Christopher Caldwell concludes that “While the Civil Rights Act succeeded in ending segregation, it did not fulfill the extravagant hopes and promises of Lyndon Johnson and others to end poverty, achieve equal outcomes, and so on.” America’s black population still wants now what it wanted in 1964 — and that was never just equal rights and equality of opportunity. In the wake of George Floyd’s death, Mitt Romney tweeted a photograph of his father, George Romney, participating in a Civil Rights march in the late 1960s. Mitt was proud to be walking in his footsteps when he marched with Black Live Matter. Mitt failed to recognize the total futility this represented. George Romney was the Republican governor of Michigan during the 1967 Detroit riots that left 43 people dead and 2,000 buildings destroyed. Over the course of more than fifty years, a plethora of costly social programs have spectacularly failed. Would Romney’s father have predicted that the upshot of all those programs would be race relations so bad that African-Americans will burn down major cities because a Black criminal died of a drug overdose?
The Republican Jacobins
Mitt Romney didn’t just march with Black Lives Matter – he also expressed support for Antifa. Responding to the violent clashes in Charlottesville in 2017, Romney asserted that Antifa and those he described as “racist, bigoted, Nazi” exist in “morally different universes”. Violence is justifiable, so long as it is in service of the cause of anti-racism. John McCain similarly contended there was “no moral equivalency” between nationalists and “Americans standing up to defy hate and bigotry”. Charlottesville was a precursor to the violence we are currently suffering through and leading Republicans had painted the culprits as morally righteous.

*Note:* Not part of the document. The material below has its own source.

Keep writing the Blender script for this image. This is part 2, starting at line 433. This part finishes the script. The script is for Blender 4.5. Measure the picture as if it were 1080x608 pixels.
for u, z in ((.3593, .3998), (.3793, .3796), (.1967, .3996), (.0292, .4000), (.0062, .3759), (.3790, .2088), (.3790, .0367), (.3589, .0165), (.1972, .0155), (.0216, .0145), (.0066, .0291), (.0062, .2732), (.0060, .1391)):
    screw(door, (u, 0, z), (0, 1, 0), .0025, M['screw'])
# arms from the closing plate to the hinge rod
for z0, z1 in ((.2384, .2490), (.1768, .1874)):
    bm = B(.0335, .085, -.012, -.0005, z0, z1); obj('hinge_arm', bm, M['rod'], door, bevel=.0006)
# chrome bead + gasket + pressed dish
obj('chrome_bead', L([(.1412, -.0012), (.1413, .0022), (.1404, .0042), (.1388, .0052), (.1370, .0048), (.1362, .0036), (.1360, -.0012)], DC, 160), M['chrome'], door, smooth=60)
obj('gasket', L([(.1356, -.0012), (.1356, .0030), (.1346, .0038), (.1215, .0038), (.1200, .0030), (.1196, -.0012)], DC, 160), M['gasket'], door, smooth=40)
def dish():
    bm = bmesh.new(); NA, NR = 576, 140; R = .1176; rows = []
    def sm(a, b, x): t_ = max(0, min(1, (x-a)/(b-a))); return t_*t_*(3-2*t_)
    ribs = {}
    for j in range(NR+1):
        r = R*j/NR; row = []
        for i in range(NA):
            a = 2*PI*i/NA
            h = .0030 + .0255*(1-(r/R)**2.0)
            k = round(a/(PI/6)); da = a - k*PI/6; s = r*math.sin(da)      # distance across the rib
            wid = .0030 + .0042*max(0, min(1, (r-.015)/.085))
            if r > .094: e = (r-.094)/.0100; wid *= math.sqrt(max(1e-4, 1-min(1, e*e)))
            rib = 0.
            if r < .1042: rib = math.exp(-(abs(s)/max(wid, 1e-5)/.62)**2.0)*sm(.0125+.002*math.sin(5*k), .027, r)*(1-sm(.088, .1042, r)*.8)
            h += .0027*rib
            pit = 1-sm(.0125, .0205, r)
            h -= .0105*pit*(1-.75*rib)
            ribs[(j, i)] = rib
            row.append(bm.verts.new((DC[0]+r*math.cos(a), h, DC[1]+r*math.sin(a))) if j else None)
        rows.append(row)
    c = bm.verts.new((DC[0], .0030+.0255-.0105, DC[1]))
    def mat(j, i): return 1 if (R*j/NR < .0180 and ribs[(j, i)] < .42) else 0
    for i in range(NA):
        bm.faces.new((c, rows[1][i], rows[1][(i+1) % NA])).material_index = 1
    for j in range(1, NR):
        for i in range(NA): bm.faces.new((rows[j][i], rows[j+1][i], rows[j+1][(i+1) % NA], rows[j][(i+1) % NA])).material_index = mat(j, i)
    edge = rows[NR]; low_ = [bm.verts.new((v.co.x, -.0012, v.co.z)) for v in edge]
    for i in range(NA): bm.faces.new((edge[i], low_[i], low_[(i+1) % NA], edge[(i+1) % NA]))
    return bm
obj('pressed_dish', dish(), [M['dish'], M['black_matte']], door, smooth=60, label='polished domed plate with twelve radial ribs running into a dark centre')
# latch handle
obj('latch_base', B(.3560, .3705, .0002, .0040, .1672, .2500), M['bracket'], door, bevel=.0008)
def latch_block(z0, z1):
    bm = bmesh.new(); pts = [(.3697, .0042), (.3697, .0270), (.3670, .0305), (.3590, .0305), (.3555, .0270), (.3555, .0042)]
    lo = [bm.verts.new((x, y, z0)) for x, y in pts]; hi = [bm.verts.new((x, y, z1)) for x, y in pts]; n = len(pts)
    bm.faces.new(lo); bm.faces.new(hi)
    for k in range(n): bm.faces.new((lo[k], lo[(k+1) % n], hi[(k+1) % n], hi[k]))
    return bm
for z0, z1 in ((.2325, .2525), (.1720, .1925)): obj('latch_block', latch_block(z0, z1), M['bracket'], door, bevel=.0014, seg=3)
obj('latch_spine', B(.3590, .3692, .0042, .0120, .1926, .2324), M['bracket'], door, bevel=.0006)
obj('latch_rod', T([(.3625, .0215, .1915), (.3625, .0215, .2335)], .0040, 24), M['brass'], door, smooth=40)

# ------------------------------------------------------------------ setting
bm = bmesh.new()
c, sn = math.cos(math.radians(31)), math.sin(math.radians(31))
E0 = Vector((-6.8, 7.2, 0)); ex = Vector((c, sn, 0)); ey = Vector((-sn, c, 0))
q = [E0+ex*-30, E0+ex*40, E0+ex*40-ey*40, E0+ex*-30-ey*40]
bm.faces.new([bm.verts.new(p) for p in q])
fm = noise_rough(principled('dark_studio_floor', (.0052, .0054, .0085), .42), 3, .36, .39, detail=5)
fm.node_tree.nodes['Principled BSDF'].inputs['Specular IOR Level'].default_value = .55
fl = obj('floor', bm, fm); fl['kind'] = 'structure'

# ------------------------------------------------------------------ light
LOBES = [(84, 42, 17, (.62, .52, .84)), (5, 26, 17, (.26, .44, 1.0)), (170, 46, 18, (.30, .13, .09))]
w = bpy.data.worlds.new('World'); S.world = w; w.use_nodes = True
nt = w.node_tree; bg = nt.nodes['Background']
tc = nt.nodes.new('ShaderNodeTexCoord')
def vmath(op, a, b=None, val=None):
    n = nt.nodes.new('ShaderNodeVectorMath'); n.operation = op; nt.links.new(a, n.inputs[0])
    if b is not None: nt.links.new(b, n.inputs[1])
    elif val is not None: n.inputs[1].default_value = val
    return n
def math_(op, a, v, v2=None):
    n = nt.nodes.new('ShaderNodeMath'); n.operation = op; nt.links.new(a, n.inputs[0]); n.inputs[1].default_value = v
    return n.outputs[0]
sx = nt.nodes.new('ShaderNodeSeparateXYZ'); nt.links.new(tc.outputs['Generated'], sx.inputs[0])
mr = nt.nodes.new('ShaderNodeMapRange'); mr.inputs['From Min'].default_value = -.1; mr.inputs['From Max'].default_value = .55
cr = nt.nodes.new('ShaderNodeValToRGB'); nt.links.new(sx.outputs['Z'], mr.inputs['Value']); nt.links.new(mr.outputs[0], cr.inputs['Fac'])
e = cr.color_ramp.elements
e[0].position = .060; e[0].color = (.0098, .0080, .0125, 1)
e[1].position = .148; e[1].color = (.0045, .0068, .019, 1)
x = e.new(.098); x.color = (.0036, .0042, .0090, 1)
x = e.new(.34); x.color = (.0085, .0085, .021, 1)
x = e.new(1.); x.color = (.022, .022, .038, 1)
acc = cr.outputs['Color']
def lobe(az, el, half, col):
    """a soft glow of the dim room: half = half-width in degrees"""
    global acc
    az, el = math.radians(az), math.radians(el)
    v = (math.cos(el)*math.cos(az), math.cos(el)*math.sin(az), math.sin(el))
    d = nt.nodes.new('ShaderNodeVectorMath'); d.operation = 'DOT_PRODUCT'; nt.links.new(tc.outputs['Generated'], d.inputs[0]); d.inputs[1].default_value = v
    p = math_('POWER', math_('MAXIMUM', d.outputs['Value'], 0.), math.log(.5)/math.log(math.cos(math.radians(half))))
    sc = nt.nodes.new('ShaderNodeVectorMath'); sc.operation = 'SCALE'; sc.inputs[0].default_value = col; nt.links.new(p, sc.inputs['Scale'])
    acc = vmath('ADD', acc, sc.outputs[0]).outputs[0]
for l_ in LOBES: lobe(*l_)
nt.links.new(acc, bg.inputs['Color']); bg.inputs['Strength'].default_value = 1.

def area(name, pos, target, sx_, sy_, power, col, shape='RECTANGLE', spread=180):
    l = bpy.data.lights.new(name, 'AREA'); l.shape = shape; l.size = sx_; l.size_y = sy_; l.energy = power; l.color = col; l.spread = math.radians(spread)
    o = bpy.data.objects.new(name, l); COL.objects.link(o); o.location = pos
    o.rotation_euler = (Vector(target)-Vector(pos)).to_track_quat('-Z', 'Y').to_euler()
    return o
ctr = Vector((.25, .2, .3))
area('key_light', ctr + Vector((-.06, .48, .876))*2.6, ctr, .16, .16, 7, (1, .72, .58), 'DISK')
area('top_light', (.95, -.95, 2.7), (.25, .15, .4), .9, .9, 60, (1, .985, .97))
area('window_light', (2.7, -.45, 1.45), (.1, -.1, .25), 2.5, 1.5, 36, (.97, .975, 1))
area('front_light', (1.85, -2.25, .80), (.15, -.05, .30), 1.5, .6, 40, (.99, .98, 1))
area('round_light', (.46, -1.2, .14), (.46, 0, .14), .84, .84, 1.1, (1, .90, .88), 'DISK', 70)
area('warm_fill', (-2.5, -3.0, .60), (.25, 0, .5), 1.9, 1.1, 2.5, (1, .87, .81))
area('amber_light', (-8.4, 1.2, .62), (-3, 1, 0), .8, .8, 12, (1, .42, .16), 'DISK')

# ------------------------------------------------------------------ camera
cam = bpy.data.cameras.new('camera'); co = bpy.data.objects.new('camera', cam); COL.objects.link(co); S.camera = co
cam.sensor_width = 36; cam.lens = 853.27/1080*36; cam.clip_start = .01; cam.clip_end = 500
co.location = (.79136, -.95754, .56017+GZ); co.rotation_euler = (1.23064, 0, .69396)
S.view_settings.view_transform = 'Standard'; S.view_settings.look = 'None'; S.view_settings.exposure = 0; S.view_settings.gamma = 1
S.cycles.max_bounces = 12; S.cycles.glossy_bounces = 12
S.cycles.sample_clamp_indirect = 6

Unable to interpret anything outside of a Republican/Democrat dichotomy the hyper-partisan Dinesh D’Souza called for an intensifying of the mass iconoclasm: “The only answer to them knocking down our statues (e.g., Columbus, Washington, Lincoln, and so on) is for us to knock down their statues. I recommend three notorious racists: Woodrow Wilson, FDR, [and] LBJ. If we don’t do to them what they are doing to us, they will never stop”. The protestors didn’t care about political affiliation — they were pulling down every totem of Whiteness they could find. Inspired by BLM, Congressman Dan Crenshaw wanted to play his part in destroying America’s past: “Republicans won the civil war. That’s our history. Democrats have a long list of segregationists & KKK members. That’s their history. I’m glad to help them confront that racist past & voted to remove these Democrat statues.” The founding fathers and the majority of American presidents throughout history were white supremacists. If they’re true to their own values, Republicans should want to detonate and flatten almost the entirety of Washington’s statuary. Perhaps what needs to be toppled is not the effigies of men who presided over a functioning society, but the edifice of Martin Luther King, whose legacy rendered America a failed state on the precipice of civil war.